The charging information stated:

"That on or about the 19th day of January, 1976, in St. Joseph County, in the State of Indiana, one MIKE BICKEL and Korde Edward Mortakis did unlawfully, knowingly and feloniously unite, combine, conspire, confederate and agree to and with each other for the object and purpose and with the unlawful and felonious intent to commit a felony, to-wit: robbery; contrary to the form of Statute in such cases made and provided and against the peace and dignity of the State of Indiana. The above acts were committed in violation of Burns Indiana Statutes, Section 10-1101, I.C. XX-X-XXX-X."

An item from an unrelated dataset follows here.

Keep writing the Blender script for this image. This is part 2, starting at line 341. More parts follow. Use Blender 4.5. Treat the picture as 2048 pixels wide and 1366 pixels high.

On February 4, 1976, (before arraignment) Bickel filed his motion to dismiss. A supporting memorandum filed at the same time explained that the information was so vague that it failed to apprise Bickel of the specific crime with which he was charged.

We perceive two particular deficiencies in the information. (1) It fails to set out Bickel's role in the conspiracy. See State v. Baker (1963), 244 Ind. 150, 191 N.E.2d 499. (2) It fails to describe the intended felony with the same certainty and particularity as an indictment for committing such felony. Kelley v. State (1936), 210 Ind. 380, 3 N.E.2d 65. Bickel's information did no more than name the intended felony, robbery, without naming any of the elements of robbery. Such an information is insufficient. Lodyga and Mantych v. State (1932), 203 Ind. 494, 179 N.E. 542; Gennett v. State (1925), 197 Ind. 105, 149 N.E. 894; Williams v. State (1919), 188 Ind. 283, 123 N.E. 209.

*275 An accused has a right to require that any crime alleged against him be charged with sufficient certainty to enable him to anticipate the proof which would be adduced against him so he could meet it. State v. Baker, supra; Large v. State (1928), 200 Ind. 430, 164 N.E. 263; Smith v. State (1927), 199 Ind. 217, 156 N.E. 513; Wilson v. State (1975), Ind. App., 330 N.E.2d 356. Bickel was denied this right. His motion to dismiss the information should have been granted.

The judgment of the trial court is reversed.

BUCHANAN, C.J. (By designation), and HOFFMAN, J., concur.

NOTES

[1] Because we reverse, it is unnecessary to discuss other errors. Burk v. State (1971), 257 Ind. 407, 275 N.E.2d 1; Sharpe v. State (1974), Ind. App., 316 N.E.2d 410.